You also run the 2nd issue, Reverese engineering and reimplementing a custom driver stack for the hodge podge of a GPU nvidia stuffed in the switch 2,
That's probably the biggest problem should the opportunity via a hacked Switch 2 be available. All these other devices running such translations are running with much stronger CPUs, and still get cut down in that regard, dropping frame rates. Overclocking can only go so far, and let's not forget. Switch 2's SoC is made on Samsung 8N. An older process node that was already rather inefficient. Nvidia and Nintendo made it work, but as we see, they are using CPU clocks of ~1Ghz. That may have partly been a requirement for their custom design to get around the node's inefficiencies.
 
Switch 2's SoC is made on Samsung 8N. An older process node that was already rather inefficient. Nvidia and Nintendo made it work, but as we see, they are using CPU clocks of ~1Ghz. That may have partly been a requirement for their custom design to get around the node's inefficiencies.
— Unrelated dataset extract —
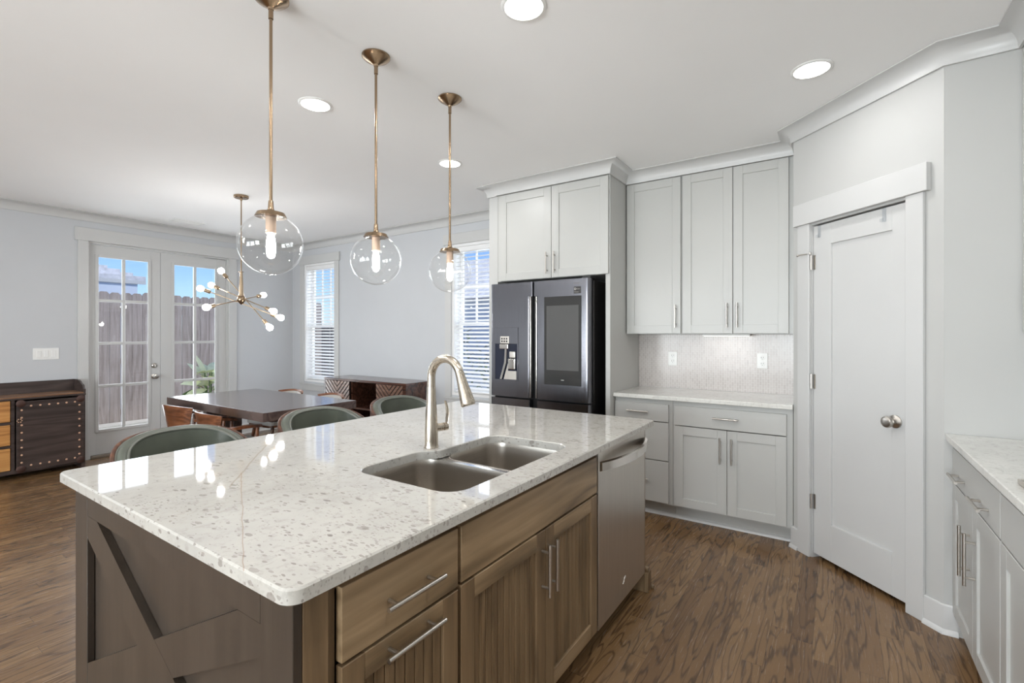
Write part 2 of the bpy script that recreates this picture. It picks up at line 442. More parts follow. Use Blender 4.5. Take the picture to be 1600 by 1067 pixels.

No. The "low" clock speed is a deliberate design architecture chosen by Nintendo to balance battery life, thermal thresholds, and hardware pricing. The SoC is as inexpensive as it is because it is on 8N. They managed to get Cyberpunk running in spite of the "low" CPU clock speeds at Xbox Series S levels at an astonishing 10 watts! It was the correct choice.
 
No. The "low" clock speed is a deliberate design architecture chosen by Nintendo to balance battery life, thermal thresholds, and hardware pricing. The SoC is as inexpensive as it is because it is on 8N. They managed to get Cyberpunk running in spite of the "low" CPU clock speeds at Xbox Series S levels at an astonishing 10 watts! It was the correct choice.
Not saying it wasn't the correct choice, but their choice meant limitations. Trying to run x86 games via emulation on it wasn't even a flicker in their minds.